→ Problem description: Below are records; please set down exactly the lines from the first through the one containing "COL = scene.collection".

→ Record set:
## START

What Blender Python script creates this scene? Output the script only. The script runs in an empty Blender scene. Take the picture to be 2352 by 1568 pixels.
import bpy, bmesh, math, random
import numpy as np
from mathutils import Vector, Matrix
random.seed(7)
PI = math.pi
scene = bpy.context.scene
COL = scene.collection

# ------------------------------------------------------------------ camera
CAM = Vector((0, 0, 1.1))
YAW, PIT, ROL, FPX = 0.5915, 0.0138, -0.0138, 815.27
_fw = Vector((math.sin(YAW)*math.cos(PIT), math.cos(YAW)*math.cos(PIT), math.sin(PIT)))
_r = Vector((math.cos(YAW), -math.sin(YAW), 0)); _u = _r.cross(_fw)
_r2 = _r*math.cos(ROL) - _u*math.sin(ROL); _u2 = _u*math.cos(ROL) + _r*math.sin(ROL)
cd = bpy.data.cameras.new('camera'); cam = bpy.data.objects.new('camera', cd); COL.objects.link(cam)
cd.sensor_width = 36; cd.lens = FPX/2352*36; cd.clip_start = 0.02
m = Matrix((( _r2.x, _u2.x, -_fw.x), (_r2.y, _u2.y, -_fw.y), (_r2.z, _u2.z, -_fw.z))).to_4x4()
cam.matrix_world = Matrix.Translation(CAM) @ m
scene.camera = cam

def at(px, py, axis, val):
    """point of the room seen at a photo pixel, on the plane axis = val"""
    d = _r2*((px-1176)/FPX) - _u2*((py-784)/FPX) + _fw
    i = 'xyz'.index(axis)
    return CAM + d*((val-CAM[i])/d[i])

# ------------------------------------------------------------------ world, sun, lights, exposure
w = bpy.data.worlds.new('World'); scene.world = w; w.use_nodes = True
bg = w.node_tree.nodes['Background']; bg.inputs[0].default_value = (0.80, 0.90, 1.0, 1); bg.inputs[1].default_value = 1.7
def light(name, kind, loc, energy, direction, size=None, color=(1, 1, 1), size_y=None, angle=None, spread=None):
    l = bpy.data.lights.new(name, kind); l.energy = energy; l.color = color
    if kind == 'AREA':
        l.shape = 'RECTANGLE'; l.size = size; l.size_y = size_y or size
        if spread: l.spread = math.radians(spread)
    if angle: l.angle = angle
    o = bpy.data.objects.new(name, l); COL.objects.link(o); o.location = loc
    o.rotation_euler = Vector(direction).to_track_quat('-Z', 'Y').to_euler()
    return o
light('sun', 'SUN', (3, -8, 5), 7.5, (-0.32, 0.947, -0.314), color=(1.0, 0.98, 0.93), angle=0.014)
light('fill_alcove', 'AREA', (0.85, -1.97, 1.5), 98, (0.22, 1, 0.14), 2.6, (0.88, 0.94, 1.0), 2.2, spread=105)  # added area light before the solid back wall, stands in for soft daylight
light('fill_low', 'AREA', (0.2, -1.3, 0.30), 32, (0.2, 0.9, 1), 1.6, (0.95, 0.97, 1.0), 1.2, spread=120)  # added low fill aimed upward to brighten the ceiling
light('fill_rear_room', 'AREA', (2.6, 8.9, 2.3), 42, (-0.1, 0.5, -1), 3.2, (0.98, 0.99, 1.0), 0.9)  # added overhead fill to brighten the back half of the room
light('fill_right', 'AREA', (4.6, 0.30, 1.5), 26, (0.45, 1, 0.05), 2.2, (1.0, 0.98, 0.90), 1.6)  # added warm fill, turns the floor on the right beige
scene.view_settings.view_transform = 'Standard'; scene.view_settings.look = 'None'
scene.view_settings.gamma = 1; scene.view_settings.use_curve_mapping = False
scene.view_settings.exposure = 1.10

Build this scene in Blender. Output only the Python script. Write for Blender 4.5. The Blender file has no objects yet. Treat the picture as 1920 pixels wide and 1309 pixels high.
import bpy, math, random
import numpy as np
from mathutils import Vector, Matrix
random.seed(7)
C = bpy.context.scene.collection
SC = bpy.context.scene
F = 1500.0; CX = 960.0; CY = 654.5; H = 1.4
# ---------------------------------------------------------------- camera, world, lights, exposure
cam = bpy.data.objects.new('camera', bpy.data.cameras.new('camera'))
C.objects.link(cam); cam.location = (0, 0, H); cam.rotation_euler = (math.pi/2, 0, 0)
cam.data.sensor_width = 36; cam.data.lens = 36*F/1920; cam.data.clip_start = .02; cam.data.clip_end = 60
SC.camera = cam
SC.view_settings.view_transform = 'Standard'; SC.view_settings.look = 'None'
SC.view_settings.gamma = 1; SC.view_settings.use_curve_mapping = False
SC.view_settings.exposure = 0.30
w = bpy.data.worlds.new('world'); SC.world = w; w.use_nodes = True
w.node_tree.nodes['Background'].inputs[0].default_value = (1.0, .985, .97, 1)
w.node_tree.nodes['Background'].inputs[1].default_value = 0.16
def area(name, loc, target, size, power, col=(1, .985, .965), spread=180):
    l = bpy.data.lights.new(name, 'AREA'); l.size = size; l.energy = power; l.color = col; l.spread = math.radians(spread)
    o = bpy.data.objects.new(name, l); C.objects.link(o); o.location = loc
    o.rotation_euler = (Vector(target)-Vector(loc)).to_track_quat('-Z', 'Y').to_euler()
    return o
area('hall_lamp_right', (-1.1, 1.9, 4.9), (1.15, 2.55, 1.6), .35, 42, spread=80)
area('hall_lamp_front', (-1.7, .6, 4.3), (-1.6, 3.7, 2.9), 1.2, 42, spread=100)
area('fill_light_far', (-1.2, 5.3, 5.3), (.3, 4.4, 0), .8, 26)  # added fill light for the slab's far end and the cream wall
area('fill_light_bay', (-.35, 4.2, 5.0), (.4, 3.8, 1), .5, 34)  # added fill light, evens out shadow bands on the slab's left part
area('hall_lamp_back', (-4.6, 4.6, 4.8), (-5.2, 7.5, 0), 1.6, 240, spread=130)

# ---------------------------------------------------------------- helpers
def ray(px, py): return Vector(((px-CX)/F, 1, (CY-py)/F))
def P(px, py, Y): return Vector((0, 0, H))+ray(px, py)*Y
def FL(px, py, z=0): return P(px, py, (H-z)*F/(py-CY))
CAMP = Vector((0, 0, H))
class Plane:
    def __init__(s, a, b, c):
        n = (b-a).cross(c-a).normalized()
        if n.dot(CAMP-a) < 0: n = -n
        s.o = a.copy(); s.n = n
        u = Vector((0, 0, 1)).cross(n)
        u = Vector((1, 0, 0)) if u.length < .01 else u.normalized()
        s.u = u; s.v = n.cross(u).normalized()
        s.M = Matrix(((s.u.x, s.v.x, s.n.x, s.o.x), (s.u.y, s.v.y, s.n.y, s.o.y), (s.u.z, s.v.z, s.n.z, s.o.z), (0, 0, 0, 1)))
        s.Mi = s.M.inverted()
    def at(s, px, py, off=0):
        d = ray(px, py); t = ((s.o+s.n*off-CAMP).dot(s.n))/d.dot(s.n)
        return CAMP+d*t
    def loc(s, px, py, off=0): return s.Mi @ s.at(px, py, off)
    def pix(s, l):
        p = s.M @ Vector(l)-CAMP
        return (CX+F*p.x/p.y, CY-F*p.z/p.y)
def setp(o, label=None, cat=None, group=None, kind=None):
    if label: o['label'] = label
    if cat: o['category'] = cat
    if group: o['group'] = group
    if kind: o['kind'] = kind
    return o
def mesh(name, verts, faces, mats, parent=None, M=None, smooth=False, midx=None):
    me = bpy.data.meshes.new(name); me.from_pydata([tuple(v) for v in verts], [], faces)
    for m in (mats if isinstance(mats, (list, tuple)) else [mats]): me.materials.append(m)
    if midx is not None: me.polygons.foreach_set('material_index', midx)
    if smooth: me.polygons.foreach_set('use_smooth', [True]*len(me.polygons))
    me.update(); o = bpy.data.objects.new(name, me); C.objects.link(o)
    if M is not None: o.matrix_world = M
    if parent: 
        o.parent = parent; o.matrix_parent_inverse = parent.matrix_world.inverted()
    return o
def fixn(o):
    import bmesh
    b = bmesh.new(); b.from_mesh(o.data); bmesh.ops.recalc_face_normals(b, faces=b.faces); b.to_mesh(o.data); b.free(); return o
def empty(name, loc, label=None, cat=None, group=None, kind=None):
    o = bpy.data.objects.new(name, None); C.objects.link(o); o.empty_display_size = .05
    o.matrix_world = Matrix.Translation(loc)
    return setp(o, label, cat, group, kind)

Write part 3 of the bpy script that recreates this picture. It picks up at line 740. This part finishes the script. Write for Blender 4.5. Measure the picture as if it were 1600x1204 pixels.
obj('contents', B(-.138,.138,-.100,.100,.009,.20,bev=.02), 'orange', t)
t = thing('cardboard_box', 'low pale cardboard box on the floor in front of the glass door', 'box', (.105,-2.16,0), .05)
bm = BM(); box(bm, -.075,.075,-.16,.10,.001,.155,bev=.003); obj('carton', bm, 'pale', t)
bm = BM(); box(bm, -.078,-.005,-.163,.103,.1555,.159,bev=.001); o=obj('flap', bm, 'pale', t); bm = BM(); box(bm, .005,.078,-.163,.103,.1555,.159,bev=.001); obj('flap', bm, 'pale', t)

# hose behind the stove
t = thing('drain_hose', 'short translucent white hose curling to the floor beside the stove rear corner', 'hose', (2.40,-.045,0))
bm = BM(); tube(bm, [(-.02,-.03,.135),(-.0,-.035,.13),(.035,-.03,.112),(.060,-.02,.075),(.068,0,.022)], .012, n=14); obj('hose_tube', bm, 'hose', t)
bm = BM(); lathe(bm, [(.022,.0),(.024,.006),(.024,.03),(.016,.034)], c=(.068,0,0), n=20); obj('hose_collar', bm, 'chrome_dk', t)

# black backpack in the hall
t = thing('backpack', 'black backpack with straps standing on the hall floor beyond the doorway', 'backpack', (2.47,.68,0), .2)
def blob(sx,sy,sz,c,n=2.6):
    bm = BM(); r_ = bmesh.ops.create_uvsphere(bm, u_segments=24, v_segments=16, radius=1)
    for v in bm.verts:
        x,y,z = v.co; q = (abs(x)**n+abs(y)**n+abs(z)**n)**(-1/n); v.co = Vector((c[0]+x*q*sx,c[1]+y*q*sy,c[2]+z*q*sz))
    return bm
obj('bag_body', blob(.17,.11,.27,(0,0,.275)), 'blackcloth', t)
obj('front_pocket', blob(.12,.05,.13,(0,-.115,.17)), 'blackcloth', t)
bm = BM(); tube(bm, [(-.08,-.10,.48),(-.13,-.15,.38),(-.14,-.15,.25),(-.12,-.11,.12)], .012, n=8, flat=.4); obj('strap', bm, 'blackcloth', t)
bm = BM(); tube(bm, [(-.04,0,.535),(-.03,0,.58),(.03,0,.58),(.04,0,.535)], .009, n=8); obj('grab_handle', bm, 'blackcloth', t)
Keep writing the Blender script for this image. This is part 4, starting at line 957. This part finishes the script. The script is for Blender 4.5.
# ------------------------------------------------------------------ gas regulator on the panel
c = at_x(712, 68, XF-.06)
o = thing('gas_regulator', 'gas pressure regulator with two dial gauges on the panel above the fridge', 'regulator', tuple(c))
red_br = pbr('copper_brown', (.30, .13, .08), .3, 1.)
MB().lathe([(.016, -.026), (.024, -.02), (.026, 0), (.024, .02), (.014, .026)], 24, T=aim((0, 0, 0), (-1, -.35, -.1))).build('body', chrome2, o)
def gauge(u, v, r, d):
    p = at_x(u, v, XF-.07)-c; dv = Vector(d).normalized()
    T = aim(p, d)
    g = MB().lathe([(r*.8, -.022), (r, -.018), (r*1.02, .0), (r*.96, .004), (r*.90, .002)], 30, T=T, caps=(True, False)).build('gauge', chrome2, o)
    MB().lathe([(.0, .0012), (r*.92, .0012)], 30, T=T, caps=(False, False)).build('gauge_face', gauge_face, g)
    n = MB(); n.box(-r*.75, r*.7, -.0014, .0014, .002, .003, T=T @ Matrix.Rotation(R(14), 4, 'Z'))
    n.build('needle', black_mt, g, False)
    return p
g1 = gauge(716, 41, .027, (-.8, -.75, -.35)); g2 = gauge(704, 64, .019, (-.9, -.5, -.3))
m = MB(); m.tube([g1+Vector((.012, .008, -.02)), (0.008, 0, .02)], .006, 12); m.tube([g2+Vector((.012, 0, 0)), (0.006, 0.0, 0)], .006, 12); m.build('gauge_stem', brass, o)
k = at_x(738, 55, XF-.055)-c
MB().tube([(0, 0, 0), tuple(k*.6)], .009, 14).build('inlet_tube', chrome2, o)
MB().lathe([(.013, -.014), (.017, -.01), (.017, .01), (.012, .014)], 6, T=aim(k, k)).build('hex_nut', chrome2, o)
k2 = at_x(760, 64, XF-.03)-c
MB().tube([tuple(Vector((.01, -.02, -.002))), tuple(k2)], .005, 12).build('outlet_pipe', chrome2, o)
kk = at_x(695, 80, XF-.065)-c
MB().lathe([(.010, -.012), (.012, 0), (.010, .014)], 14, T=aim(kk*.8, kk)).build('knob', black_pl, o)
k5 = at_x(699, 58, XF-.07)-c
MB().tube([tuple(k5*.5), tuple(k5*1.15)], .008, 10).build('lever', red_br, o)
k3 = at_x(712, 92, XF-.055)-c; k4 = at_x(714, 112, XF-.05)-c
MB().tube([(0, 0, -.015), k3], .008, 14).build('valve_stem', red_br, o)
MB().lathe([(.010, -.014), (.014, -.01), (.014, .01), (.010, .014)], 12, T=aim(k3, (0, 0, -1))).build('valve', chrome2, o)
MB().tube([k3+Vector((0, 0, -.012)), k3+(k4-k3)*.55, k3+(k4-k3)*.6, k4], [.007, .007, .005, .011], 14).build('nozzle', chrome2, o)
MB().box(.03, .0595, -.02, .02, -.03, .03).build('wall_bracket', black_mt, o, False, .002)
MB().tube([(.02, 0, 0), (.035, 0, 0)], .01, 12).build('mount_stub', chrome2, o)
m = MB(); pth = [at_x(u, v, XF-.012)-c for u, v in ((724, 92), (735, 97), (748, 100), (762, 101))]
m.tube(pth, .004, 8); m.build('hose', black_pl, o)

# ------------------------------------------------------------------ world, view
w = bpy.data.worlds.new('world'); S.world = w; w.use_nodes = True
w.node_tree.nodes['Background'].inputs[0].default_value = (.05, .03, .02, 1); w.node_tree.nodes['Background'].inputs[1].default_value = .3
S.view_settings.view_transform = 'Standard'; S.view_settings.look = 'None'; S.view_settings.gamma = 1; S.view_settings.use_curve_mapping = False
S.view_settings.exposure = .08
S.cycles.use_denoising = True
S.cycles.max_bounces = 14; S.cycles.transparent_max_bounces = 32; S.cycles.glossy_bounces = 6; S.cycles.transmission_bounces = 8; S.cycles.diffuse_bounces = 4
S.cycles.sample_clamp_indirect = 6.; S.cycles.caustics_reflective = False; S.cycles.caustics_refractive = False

## END

→ Finished exercise:
What Blender Python script creates this scene? Output the script only. The script runs in an empty Blender scene. Take the picture to be 2352 by 1568 pixels.
import bpy, bmesh, math, random
import numpy as np
from mathutils import Vector, Matrix
random.seed(7)
PI = math.pi
scene = bpy.context.scene
COL = scene.collection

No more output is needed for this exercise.